Во-вторых, он привел к разработке специальной судостроительной программы для условий Арктики. Она включала постройку серии специальных мощных ледоколов типа «Ермак» или «Красин», а также ледокольных грузовых судов типа «Дежнев».
Во-третьих, стала очевидной необходимость создать специальную ледокольную службу на наиболее сложных участках трассы. Не случайно с лета 1934 года ледокол «Красин» уже обеспечивал ледовые операции на восточном участке трассы, тогда как «Ермак» работал на западе. Позднее, с увеличением перевозок на транспортных судах, понадобился целый ледокольный флот, который частично удалось построить к началу Второй мировой войны.
В-четвертых, обострилась проблема научного обеспечения арктического мореплавания. Требовалась научная информация с полярных станций и судов ледового патруля, а также внедрение в практику мореплавания регулярного ледового и погодного прогноза. Соответственно, количество полярных станций по трассе Северного морского пути за время с 1932 по 1935 год возросло с 16 до 38. Это само по себе уже показательно для развития полярной науки.
В-пятых, выяснилась необходимость специальной полярной авиации для работ в условиях Арктики в любое время года с баз, находящихся непосредственно в условиях высоких широт. Это привело к созданию в системе ГУ СМП специального подразделения – Управления полярной авиации.

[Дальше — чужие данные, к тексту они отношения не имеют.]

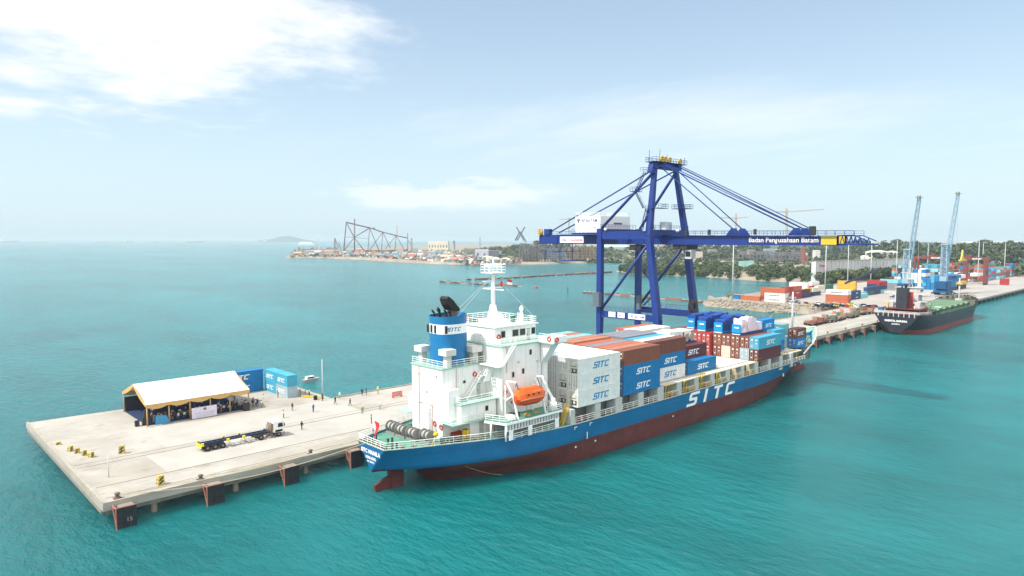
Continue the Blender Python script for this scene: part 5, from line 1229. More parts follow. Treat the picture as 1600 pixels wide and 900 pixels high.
# ================================================================ THINGS ON THE WHARF
def wheel(mb, x, y, z, r, w_): 
    mb.tube((x, y-w_/2, z), (x, y+w_/2, z), r, n=16)
def truck():
    t = thing('container_truck', 'white cab truck with an empty dark blue skeleton container trailer, parked on the wharf', 'truck', (0, 0, 0))
    tb = M('trailer_blue', (.028,.045,.09), .6, var=.3, rust=.25)
    def axle(x, y0, s_, nm='wheel'):
        a = MB(); wheel(a, x, y0, .52, .52, .5 if s_ else .3); o = a.build(nm, black, t); b_ = MB(); b_.tube((x, y0-.27 if y0 < 0 else y0+.22, .52), (x, y0-.22 if y0 < 0 else y0+.27, .52), .24, n=10); b_.build('rim', M('rim_grey', (.18,.17,.16), .6, var=.3), o)
    for x in (1.2, 2.5, 3.8): 
        for y in (-.95, .95): axle(x, y, True)
    for x in (9.6, 10.7)[1:]:
        for y in (-.95, .95): axle(x, y, True)
    for y in (-1.05, 1.05): axle(14.1, y, False)
    a = MB()
    for y in (-.48, .48): a.box(.3, 12.3, y-.09, y+.09, 1.05, 1.38)
    for x in [.3+1.0*i for i in range(12)]: a.box(x, x+.12, -.45, .45, 1.1, 1.3)
    for x in (.2, 4.6, 7.4, 12.2): a.box(x, x+.25, -1.22, 1.22, 1.15, 1.38)
    a.box(.9, 4.2, -.6, .6, .75, 1.02); a.build('trailer_frame', tb, t)
    a = MB()
    for x in (.2, 4.6, 7.4):
        for y in (-1.22, 1.02): a.cut(); a.box(x-.05, x+.35, y-.04, y+.26, 1.0, 1.55)
    a.cut(); a.box(.05, .19, -1.1, 1.1, .7, 1.3); a.build('twistlock_bracket', M('bright_yellow', (.72,.60,.03), .5), t)
    a = MB(); a.box(4.8, 6.6, -1.12, -.75, .55, .75); a.cut(); a.box(6.7,7.3,-1.1,-.7,.6,.98); a.cut(); a.box(8.2,8.9,-1.15,-.6,.55,1.0); a.build('tool_box', M('dirty_white', (.62,.61,.57), .6, var=.2), t)
    a = MB()
    for y in (-.7,.7): a.beam((7.9,y,1.05),(7.9,y,.05),.12,.12); a.box(7.75,8.05,y-.15,y+.15,.0,.05)
    a.box(5.2,6.8,-.7,.7,.02,.06); a.build('landing_leg', lgrey, t)
    a = MB()
    for y in (-.42,.42): a.box(9.0, 15.1, y-.08, y+.08, .62, .9)
    a.box(12.0,12.8,-1.1,-.5,.45,.95); a.box(12.0,12.8,.5,1.1,.45,.95); a.box(10.0,11.4,-.5,.5,.9,1.08); a.build('chassis', M('chassis_brown', (.12,.09,.07), .8, var=.4), t)
    a = MB(); a.prism([(13.1,-1.2,.95),(15.15,-1.2,.75),(15.2,-1.2,1.7),(14.95,-1.2,2.75),(14.6,-1.2,2.95),(13.1,-1.2,2.95)], (0,2.4,0)); cb_ = a.build('cab', M('cab_white', (.78,.79,.78), .35, var=.06), t)
    a = MB()
    a.add([(15.205,-1.05,1.75),(15.205,1.05,1.75),(14.98,1.05,2.65),(14.98,-1.05,2.65)], [(0,1,2,3)]); a.build('windscreen', glass, cb_)
    for s_ in (-1, 1): a = MB(); a.prism([(13.9,s_*1.205,1.8),(14.95,s_*1.205,1.8),(14.8,s_*1.205,2.55),(14.0,s_*1.205,2.55)], (0,s_*.01,0)); a.build('side_window', glass, cb_)
    for s_ in (-1, 1):
        a = MB(); a.box(15.17,15.24,s_*.75-.2,s_*.75+.2,.95,1.2); a.build('headlight', white2, cb_)
        a = MB(); a.box(15.05,15.15,s_*1.4-.1,s_*1.4+.1,1.9,2.5); a.tube((15.0,s_*1.2,2.5),(15.1,s_*1.4,2.5),.02,n=4); a.build('mirror', black, cb_)
    a = MB(); a.box(15.15,15.27,-1.15,1.15,.5,.9); a.box(13.3,14.9,-1.22,-1.0,.55,.62); a.build('bumper', M('bumper_grey', (.2,.19,.18), .6), cb_)
    a = MB(); a.tube((12.75,-.9,.9),(12.75,-.9,3.1),.09,n=8); a.tube((12.3,-.5,1.1),(12.3,-.5,2.2),.25,n=8); a.box(12.9,13.05,-1.1,1.1,.95,2.6); a.tube((12.5,.5,1),(12.5,.5,2.0),.1,n=6)
    for y in (-.8,.8): a.tube((12.6,y,.9),(12.6,y,2.3),.05,n=5)
    a.build('air_and_exhaust_pipes', M('pipe_dull', (.25,.20,.15), .6, var=.4), t)
    a = MB(); a.box(13.4,14.8,-1.26,-1.2,.98,1.35) ; a.build('wheel_arch', black, cb_)
    t.location = (41.3, 122.0, WZ+.01); t.rotation_euler = (0, 0, R(.3))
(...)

В-шестых, был получен опыт длительного пребывания на дрейфующем льду большого количества людей, использованный позднее при организации дрейфующих научных станций СП.
Разумеется, потеря судна остается потерей… Но если учесть, что после 1920 года на трассе Севморпути погибло десять грузовых судов (включая «Челюскин») из тысяч, бороздивших воды на пространстве от Новой Земли до Берингова пролива, то, с точки зрения профессионала-полярника, считать поход «Челюскина» только неудачей язык не повернется…
Приведенным перечнем организационно-технических мер дело не ограничилось. На фоне партийных пропагандистских мероприятий Шмидт объявил призыв в Арктику нескольким поколениям советских людей, открыв для них возможности профессионального роста и новое поле деятельности, во многом нетрадиционное, включая новые профессии – моряка-ледокольщика или ледового разведчика. Не случайно в университетах Москвы и Ленинграда вскоре появились кафедры североведения, готовившие специалистов полярного профиля. В массовом сознании советского человека предвоенного времени Арктика сыграла такую же роль, как в послевоенное время космическая тема, породив свою культуру и литературу.